>> Begin

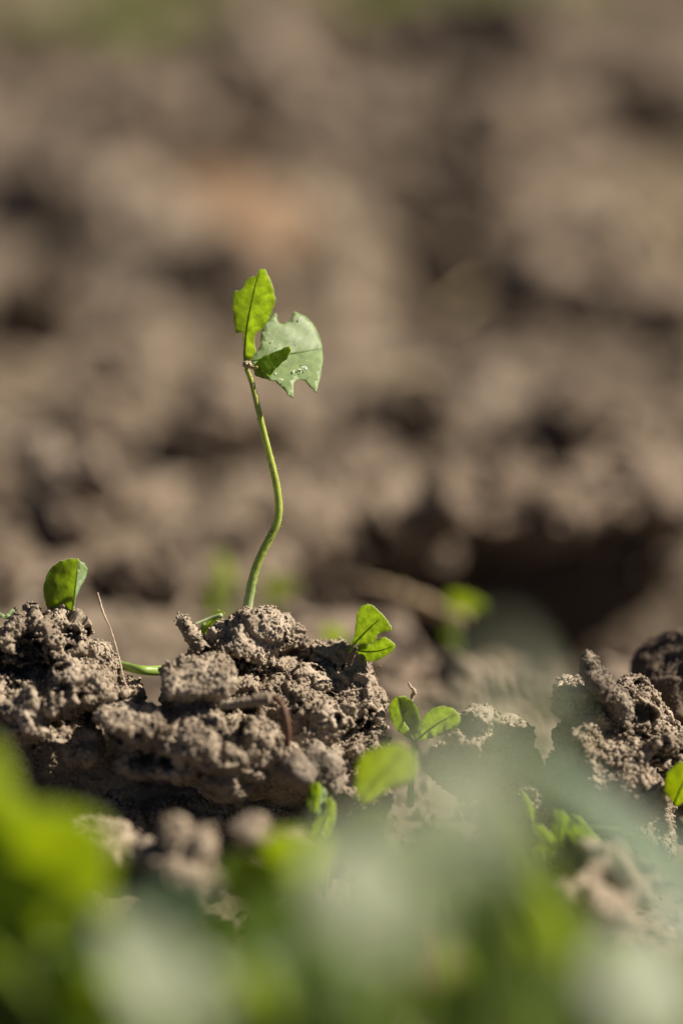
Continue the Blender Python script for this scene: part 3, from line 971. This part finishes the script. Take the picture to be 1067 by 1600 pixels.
for cx, cy, s in [(770, 950, 16), (785, 958, 12), (755, 945, 10), (740, 965, 9), (725, 962, 11), (742, 985, 9), (678, 975, 10), (680, 990, 9), (530, 1003, 10), (585, 1050, 12), (570, 1045, 8), (600, 1058, 7),
                  (738, 538, 9), (735, 546, 6), (790, 890, 7), (640, 660, 5), (755, 705, 5), (560, 760, 6), (500, 730, 7), (470, 660, 6), (620, 900, 5), (820, 1010, 5)]:
    for q in range(3):
        j = len(hv)
        hv.append(ICO0[0] * (s / 5.335 * PXM * rs.uniform(.55, .95)) * np.array([1, 1, .6]) + on_wide(cx + rs.normal() * s * .3, cy + rs.normal() * s * .3)); hf.append(ICO0[1] + 12 * j)
for q in range(7):
    j = len(hv)
    hv.append(ICO0[0] * rs.uniform(0.00008, 0.00018) + P(330 + (310 + rs.normal() * 10) / 5.335, 400 + (900 + rs.normal() * 14) / 5.333, FOCUS - 0.0008)); hf.append(ICO0[1] + 12 * j)
g_ = mesh_obj('white_speck', np.vstack(hv), np.vstack(hf), M['speck'], root, None, False); g_['kind'] = 'stuff'

# ================================================================== SMALL PLANTS IN FOCUS
def c3(p): return [(a / 3.138, 850 + b / 3.138) for a, b in p]
def c5(p): return [(500 + a / 3.557, 900 + b / 3.557) for a, b in p]
def c6(p): return [(800 + a / 3.636, 960 + b / 3.636) for a, b in p]
def c4(p): return [(240 + a / 2.667, 920 + b / 2.667) for a, b in p]

# folded leaflet on the left clod
r1 = empty('leaf_sprout', P(116, 965, FOCUS + 0.001), 'single folded dark leaflet standing on top of the left clod', 'sprout')
traced_leaf('leaf_blade', r1, c3([(352, 340), (240, 325), (225, 290), (217, 240), (220, 190), (235, 145), (265, 105), (300, 82), (340, 72), (385, 72), (388, 80), (372, 200), (362, 300)]),
            c3([(357, 338), (366, 270), (374, 200), (382, 130), (388, 76)]), FOCUS + 0.001, (-0.66, -0.75, 0.0), 'leaf', fold=0.15, curl=0.5, seed=4)
traced_leaf('leaf_blade', r1, c3([(357, 335), (364, 300), (374, 200), (390, 78), (415, 95), (432, 125), (425, 160), (405, 195), (385, 235), (372, 270), (366, 310)]),
            c3([(360, 338), (370, 270), (378, 200), (386, 130), (392, 80)]), FOCUS + 0.0009, (0.75, -0.6, 0.28), 'leaf_sunlit', fold=0.1, seed=5, rib=False)
tube('stem', [P(115, 953, FOCUS + 0.001), P(114, 962, FOCUS + 0.001), P(114, 985, FOCUS + 0.002)], (0.0003, 0.0004, 0.0004), M['stem_green'], r1, 8, 10)

# pale bitten leaf tip at the far left
r2 = empty('leaf_tip', P(15, 975), 'tiny pale torn leaf tip at the far left on the clod', 'leaf')
traced_leaf('leaf_blade', r2, c3([(-30, 320), (0, 335), (30, 352), (60, 318), (78, 310), (70, 345), (55, 378), (25, 366), (-30, 348)]), c3([(-25, 335), (20, 358), (60, 345)]), FOCUS - 0.002, (0.3, -0.7, 0.6), 'leaf_sunlit', seed=6, rib=False)

# green runner between the clods
tube_o = tube('green_runner', [P(140, 1010, FOCUS + .006), P(180, 1035, FOCUS + .002), P(215, 1046, FOCUS - .003), P(240, 1048, FOCUS - .002), P(265, 1047, FOCUS + .001), P(285, 1046, FOCUS + .004)],
     np.array([6, 6.5, 7, 8, 8, 8]) * PXM, M['stem_green'], None, 14, 30, 0.02)
tag(tube_o, 'thick green stem lying level between the left clod and the big clod', 'stem')

# thin root thread
rt = tube('root_thread', [P(204, 1085, FOCUS - .006), P(194, 1062, FOCUS - .005), P(188, 1035, FOCUS - .004), P(180, 1005, FOCUS - .003), P(172, 980, FOCUS - .002), P(163, 960, FOCUS - .002), P(158, 945, FOCUS - .001), P(153, 926, FOCUS - .001)],
          np.array([1.3, 1.3, 1.4, 1.3, 1.2, 1.6, 1.9, 1.2]) * PXM, M['root'], None, 7, 50, 0.15)
tag(rt, 'thin pale root thread rising from the left clod', 'root')

# green strip leaf behind the big clod
r3 = empty('leaf_sprout', P(318, 1030, FOCUS + .006), 'narrow bright green sprout half hidden behind the left shoulder of the big clod', 'sprout')
traced_leaf('leaf_blade', r3, c4([(300, 100), (268, 85), (245, 120), (215, 150), (195, 185), (205, 205), (240, 170), (280, 130)]), c4([(200, 195), (240, 145), (285, 95)]), FOCUS + .006, (-.3, -.95, 0), 'leaf', seed=7)
traced_leaf('leaf_blade', r3, c4([(175, 225), (168, 250), (178, 285), (195, 310), (205, 300), (190, 260), (190, 225)]), c4([(180, 230), (185, 265), (198, 300)]), FOCUS + .006, (-.3, -.95, 0), 'leaf', seed=8)
tube('stalk', [P(240 + 285 / 2.667, 920 + 110 / 2.667, FOCUS + .005), P(240 + 230 / 2.667, 920 + 125 / 2.667, FOCUS + .005), P(240 + 165 / 2.667, 920 + 150 / 2.667, FOCUS + .004)], (.0004, .00025, .00015), M['midrib_pale'], r3, 8, 12)
tube('stem', [P(320, 975, FOCUS + .007), P(312, 1000, FOCUS + .008), P(318, 1060, FOCUS + .009)], (.0004, .0005, .0005), M['stem_green'], r3, 8, 12)

# two-leaflet sprout on the right slope of the big clod
r4 = empty('leaf_sprout', P(545, 1030, FOCUS + .003), 'bright backlit sprout with two toothed leaflets on the right slope of the big clod', 'sprout')
traced_leaf('leaflet', r4, c5([(168, 395), (190, 330), (200, 260), (205, 205), (225, 170), (265, 155), (300, 170), (335, 205), (370, 245), (395, 290), (397, 305), (350, 310), (315, 325), (310, 350), (280, 385), (240, 380), (200, 375)]),
            c5([(175, 395), (230, 335), (280, 285), (330, 240)]), FOCUS + .002, (-.62, -.77, -.1), 'leaf', fold=.2, seed=9)
traced_leaf('leaflet', r4, c5([(205, 385), (240, 375), (285, 385), (320, 350), (360, 340), (395, 360), (418, 385), (405, 415), (375, 440), (330, 465), (290, 475), (245, 470), (210, 440)]),
            c5([(200, 410), (260, 420), (330, 415), (405, 390)]), FOCUS + .001, (-.6, -.77, -.2), 'leaf', fold=.2, seed=10)
tube('stem', [P(500 + 180 / 3.557, 900 + 395 / 3.557, FOCUS + .002), P(500 + 172 / 3.557, 900 + 430 / 3.557, FOCUS + .002), P(500 + 165 / 3.557, 1036, FOCUS + .004)], (.0003, .0004, .0005), M['stem_green'], r4, 8, 12)
tw = tube('twig', [P(565, 1070, FOCUS + .006), P(576, 1059, FOCUS + .004), P(595, 1040, FOCUS + .002)], (.0002, .00018, .0001), M['twig'], None, 6, 14, .1, origin=P(565, 1070, FOCUS + .006))
tag(tw, 'thin bare twig end poking out of the right slope of the big clod', 'twig')
tw = tube('twig', [P(545, 1040, FOCUS - .001), P(551, 1023, FOCUS - .002), P(557, 1012, FOCUS - .003)], (.0004, .00035, .0002), M['dark_stone'], None, 7, 14, .2, origin=P(545, 1040, FOCUS - .001))
tag(tw, 'stubby dark twig in front of the bright two-leaflet sprout', 'twig')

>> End

WORK REQUIRED>
Restate the whole listing above exactly, please, omitting every image.

RESPONSE FOR THIS EXERCISE>
Continue the Blender Python script for this scene: part 3, from line 971. This part finishes the script. Take the picture to be 1067 by 1600 pixels.
for cx, cy, s in [(770, 950, 16), (785, 958, 12), (755, 945, 10), (740, 965, 9), (725, 962, 11), (742, 985, 9), (678, 975, 10), (680, 990, 9), (530, 1003, 10), (585, 1050, 12), (570, 1045, 8), (600, 1058, 7),
                  (738, 538, 9), (735, 546, 6), (790, 890, 7), (640, 660, 5), (755, 705, 5), (560, 760, 6), (500, 730, 7), (470, 660, 6), (620, 900, 5), (820, 1010, 5)]:
    for q in range(3):
        j = len(hv)
        hv.append(ICO0[0] * (s / 5.335 * PXM * rs.uniform(.55, .95)) * np.array([1, 1, .6]) + on_wide(cx + rs.normal() * s * .3, cy + rs.normal() * s * .3)); hf.append(ICO0[1] + 12 * j)
for q in range(7):
    j = len(hv)
    hv.append(ICO0[0] * rs.uniform(0.00008, 0.00018) + P(330 + (310 + rs.normal() * 10) / 5.335, 400 + (900 + rs.normal() * 14) / 5.333, FOCUS - 0.0008)); hf.append(ICO0[1] + 12 * j)
g_ = mesh_obj('white_speck', np.vstack(hv), np.vstack(hf), M['speck'], root, None, False); g_['kind'] = 'stuff'

# ================================================================== SMALL PLANTS IN FOCUS
def c3(p): return [(a / 3.138, 850 + b / 3.138) for a, b in p]
def c5(p): return [(500 + a / 3.557, 900 + b / 3.557) for a, b in p]
def c6(p): return [(800 + a / 3.636, 960 + b / 3.636) for a, b in p]
def c4(p): return [(240 + a / 2.667, 920 + b / 2.667) for a, b in p]

# folded leaflet on the left clod
r1 = empty('leaf_sprout', P(116, 965, FOCUS + 0.001), 'single folded dark leaflet standing on top of the left clod', 'sprout')
traced_leaf('leaf_blade', r1, c3([(352, 340), (240, 325), (225, 290), (217, 240), (220, 190), (235, 145), (265, 105), (300, 82), (340, 72), (385, 72), (388, 80), (372, 200), (362, 300)]),
            c3([(357, 338), (366, 270), (374, 200), (382, 130), (388, 76)]), FOCUS + 0.001, (-0.66, -0.75, 0.0), 'leaf', fold=0.15, curl=0.5, seed=4)
traced_leaf('leaf_blade', r1, c3([(357, 335), (364, 300), (374, 200), (390, 78), (415, 95), (432, 125), (425, 160), (405, 195), (385, 235), (372, 270), (366, 310)]),
            c3([(360, 338), (370, 270), (378, 200), (386, 130), (392, 80)]), FOCUS + 0.0009, (0.75, -0.6, 0.28), 'leaf_sunlit', fold=0.1, seed=5, rib=False)
tube('stem', [P(115, 953, FOCUS + 0.001), P(114, 962, FOCUS + 0.001), P(114, 985, FOCUS + 0.002)], (0.0003, 0.0004, 0.0004), M['stem_green'], r1, 8, 10)

# pale bitten leaf tip at the far left
r2 = empty('leaf_tip', P(15, 975), 'tiny pale torn leaf tip at the far left on the clod', 'leaf')
traced_leaf('leaf_blade', r2, c3([(-30, 320), (0, 335), (30, 352), (60, 318), (78, 310), (70, 345), (55, 378), (25, 366), (-30, 348)]), c3([(-25, 335), (20, 358), (60, 345)]), FOCUS - 0.002, (0.3, -0.7, 0.6), 'leaf_sunlit', seed=6, rib=False)

# green runner between the clods
tube_o = tube('green_runner', [P(140, 1010, FOCUS + .006), P(180, 1035, FOCUS + .002), P(215, 1046, FOCUS - .003), P(240, 1048, FOCUS - .002), P(265, 1047, FOCUS + .001), P(285, 1046, FOCUS + .004)],
     np.array([6, 6.5, 7, 8, 8, 8]) * PXM, M['stem_green'], None, 14, 30, 0.02)
tag(tube_o, 'thick green stem lying level between the left clod and the big clod', 'stem')

# thin root thread
rt = tube('root_thread', [P(204, 1085, FOCUS - .006), P(194, 1062, FOCUS - .005), P(188, 1035, FOCUS - .004), P(180, 1005, FOCUS - .003), P(172, 980, FOCUS - .002), P(163, 960, FOCUS - .002), P(158, 945, FOCUS - .001), P(153, 926, FOCUS - .001)],
          np.array([1.3, 1.3, 1.4, 1.3, 1.2, 1.6, 1.9, 1.2]) * PXM, M['root'], None, 7, 50, 0.15)
tag(rt, 'thin pale root thread rising from the left clod', 'root')

# green strip leaf behind the big clod
r3 = empty('leaf_sprout', P(318, 1030, FOCUS + .006), 'narrow bright green sprout half hidden behind the left shoulder of the big clod', 'sprout')
traced_leaf('leaf_blade', r3, c4([(300, 100), (268, 85), (245, 120), (215, 150), (195, 185), (205, 205), (240, 170), (280, 130)]), c4([(200, 195), (240, 145), (285, 95)]), FOCUS + .006, (-.3, -.95, 0), 'leaf', seed=7)
traced_leaf('leaf_blade', r3, c4([(175, 225), (168, 250), (178, 285), (195, 310), (205, 300), (190, 260), (190, 225)]), c4([(180, 230), (185, 265), (198, 300)]), FOCUS + .006, (-.3, -.95, 0), 'leaf', seed=8)
tube('stalk', [P(240 + 285 / 2.667, 920 + 110 / 2.667, FOCUS + .005), P(240 + 230 / 2.667, 920 + 125 / 2.667, FOCUS + .005), P(240 + 165 / 2.667, 920 + 150 / 2.667, FOCUS + .004)], (.0004, .00025, .00015), M['midrib_pale'], r3, 8, 12)
tube('stem', [P(320, 975, FOCUS + .007), P(312, 1000, FOCUS + .008), P(318, 1060, FOCUS + .009)], (.0004, .0005, .0005), M['stem_green'], r3, 8, 12)

# two-leaflet sprout on the right slope of the big clod
r4 = empty('leaf_sprout', P(545, 1030, FOCUS + .003), 'bright backlit sprout with two toothed leaflets on the right slope of the big clod', 'sprout')
traced_leaf('leaflet', r4, c5([(168, 395), (190, 330), (200, 260), (205, 205), (225, 170), (265, 155), (300, 170), (335, 205), (370, 245), (395, 290), (397, 305), (350, 310), (315, 325), (310, 350), (280, 385), (240, 380), (200, 375)]),
            c5([(175, 395), (230, 335), (280, 285), (330, 240)]), FOCUS + .002, (-.62, -.77, -.1), 'leaf', fold=.2, seed=9)
traced_leaf('leaflet', r4, c5([(205, 385), (240, 375), (285, 385), (320, 350), (360, 340), (395, 360), (418, 385), (405, 415), (375, 440), (330, 465), (290, 475), (245, 470), (210, 440)]),
            c5([(200, 410), (260, 420), (330, 415), (405, 390)]), FOCUS + .001, (-.6, -.77, -.2), 'leaf', fold=.2, seed=10)
tube('stem', [P(500 + 180 / 3.557, 900 + 395 / 3.557, FOCUS + .002), P(500 + 172 / 3.557, 900 + 430 / 3.557, FOCUS + .002), P(500 + 165 / 3.557, 1036, FOCUS + .004)], (.0003, .0004, .0005), M['stem_green'], r4, 8, 12)
tw = tube('twig', [P(565, 1070, FOCUS + .006), P(576, 1059, FOCUS + .004), P(595, 1040, FOCUS + .002)], (.0002, .00018, .0001), M['twig'], None, 6, 14, .1, origin=P(565, 1070, FOCUS + .006))
tag(tw, 'thin bare twig end poking out of the right slope of the big clod', 'twig')
tw = tube('twig', [P(545, 1040, FOCUS - .001), P(551, 1023, FOCUS - .002), P(557, 1012, FOCUS - .003)], (.0004, .00035, .0002), M['dark_stone'], None, 7, 14, .2, origin=P(545, 1040, FOCUS - .001))
tag(tw, 'stubby dark twig in front of the bright two-leaflet sprout', 'twig')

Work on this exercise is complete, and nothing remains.